Aim -
Omit pictures and quote the listing below line by line, from its start through the line that holds "from mathutils import Vector, Matrix".

Provided data -
____

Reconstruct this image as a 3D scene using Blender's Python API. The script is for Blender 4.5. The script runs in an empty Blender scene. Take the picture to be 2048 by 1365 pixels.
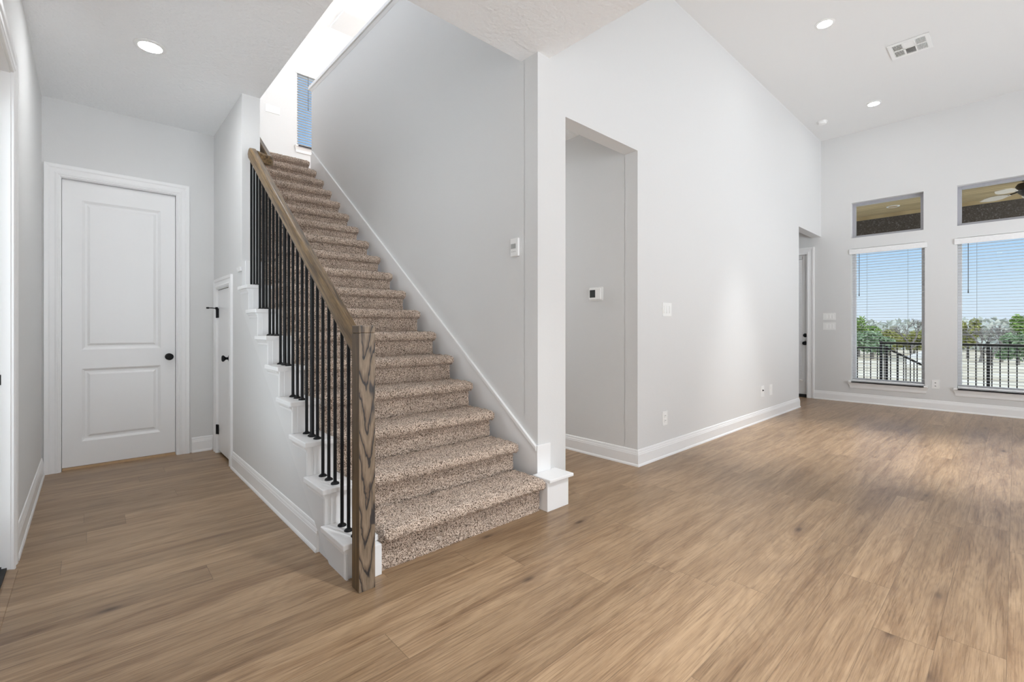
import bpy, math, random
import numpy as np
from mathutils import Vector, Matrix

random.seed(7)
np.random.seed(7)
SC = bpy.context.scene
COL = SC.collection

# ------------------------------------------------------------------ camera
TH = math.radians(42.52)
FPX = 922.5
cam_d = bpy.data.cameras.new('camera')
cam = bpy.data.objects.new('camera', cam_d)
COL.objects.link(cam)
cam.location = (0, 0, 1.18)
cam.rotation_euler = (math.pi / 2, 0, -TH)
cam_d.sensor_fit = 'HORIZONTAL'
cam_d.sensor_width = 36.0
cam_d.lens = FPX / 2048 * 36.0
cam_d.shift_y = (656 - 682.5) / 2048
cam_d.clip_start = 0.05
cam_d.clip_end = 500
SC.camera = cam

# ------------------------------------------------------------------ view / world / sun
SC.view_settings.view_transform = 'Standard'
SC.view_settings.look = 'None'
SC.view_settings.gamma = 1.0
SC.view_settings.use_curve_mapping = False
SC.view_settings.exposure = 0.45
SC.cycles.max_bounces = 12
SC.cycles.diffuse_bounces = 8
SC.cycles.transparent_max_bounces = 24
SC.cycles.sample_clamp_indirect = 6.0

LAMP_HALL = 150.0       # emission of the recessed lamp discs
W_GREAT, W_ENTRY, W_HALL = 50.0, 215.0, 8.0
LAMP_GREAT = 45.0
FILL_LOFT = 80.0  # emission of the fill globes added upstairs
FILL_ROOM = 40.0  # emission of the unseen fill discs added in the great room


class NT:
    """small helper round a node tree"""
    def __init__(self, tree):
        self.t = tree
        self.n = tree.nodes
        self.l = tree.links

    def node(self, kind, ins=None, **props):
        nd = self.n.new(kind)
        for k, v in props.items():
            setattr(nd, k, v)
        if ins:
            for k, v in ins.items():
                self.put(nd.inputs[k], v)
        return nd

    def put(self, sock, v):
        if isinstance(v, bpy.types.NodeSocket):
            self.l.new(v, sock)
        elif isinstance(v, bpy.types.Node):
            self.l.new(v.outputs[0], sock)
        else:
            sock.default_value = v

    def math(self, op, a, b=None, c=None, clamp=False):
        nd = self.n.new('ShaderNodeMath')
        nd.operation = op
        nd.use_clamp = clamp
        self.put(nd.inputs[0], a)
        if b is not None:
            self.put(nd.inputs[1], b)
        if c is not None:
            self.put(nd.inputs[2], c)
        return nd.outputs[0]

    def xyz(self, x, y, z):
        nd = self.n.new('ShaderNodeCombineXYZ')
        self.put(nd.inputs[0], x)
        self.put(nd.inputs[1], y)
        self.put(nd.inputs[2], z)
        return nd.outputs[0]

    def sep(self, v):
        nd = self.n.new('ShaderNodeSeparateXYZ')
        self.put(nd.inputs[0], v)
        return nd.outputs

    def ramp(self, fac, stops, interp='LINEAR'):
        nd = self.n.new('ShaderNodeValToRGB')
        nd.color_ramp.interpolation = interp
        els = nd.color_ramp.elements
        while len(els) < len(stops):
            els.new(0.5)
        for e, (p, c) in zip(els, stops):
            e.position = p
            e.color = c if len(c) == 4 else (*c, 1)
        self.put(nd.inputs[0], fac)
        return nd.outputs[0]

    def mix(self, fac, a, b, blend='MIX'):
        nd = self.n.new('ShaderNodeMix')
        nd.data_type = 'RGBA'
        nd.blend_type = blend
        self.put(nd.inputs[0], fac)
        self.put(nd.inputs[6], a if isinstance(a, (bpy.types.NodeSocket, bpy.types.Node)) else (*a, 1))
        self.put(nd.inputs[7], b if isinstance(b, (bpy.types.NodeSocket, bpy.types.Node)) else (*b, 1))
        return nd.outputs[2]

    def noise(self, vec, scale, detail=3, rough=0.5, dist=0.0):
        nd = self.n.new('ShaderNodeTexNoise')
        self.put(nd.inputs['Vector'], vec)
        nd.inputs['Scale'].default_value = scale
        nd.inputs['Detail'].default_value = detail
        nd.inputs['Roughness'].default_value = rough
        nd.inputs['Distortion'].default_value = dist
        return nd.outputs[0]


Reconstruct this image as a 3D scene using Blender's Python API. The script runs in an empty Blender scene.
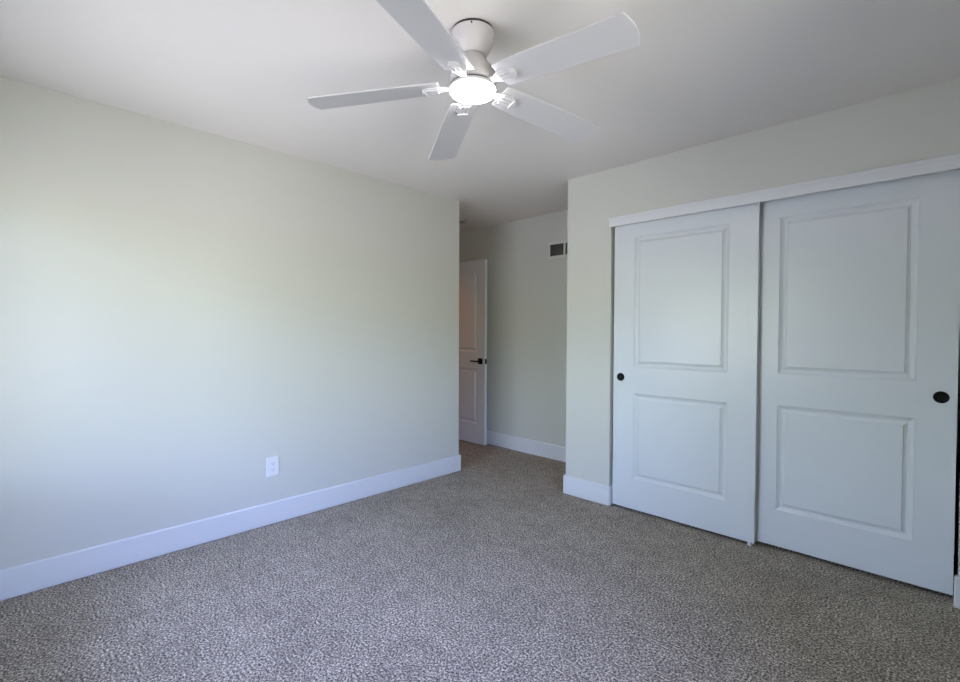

____

Correct response -
Reconstruct this image as a 3D scene using Blender's Python API. The script is for Blender 4.5. The script runs in an empty Blender scene. Take the picture to be 2048 by 1365 pixels.
import bpy, math, random
import numpy as np
from mathutils import Vector, Matrix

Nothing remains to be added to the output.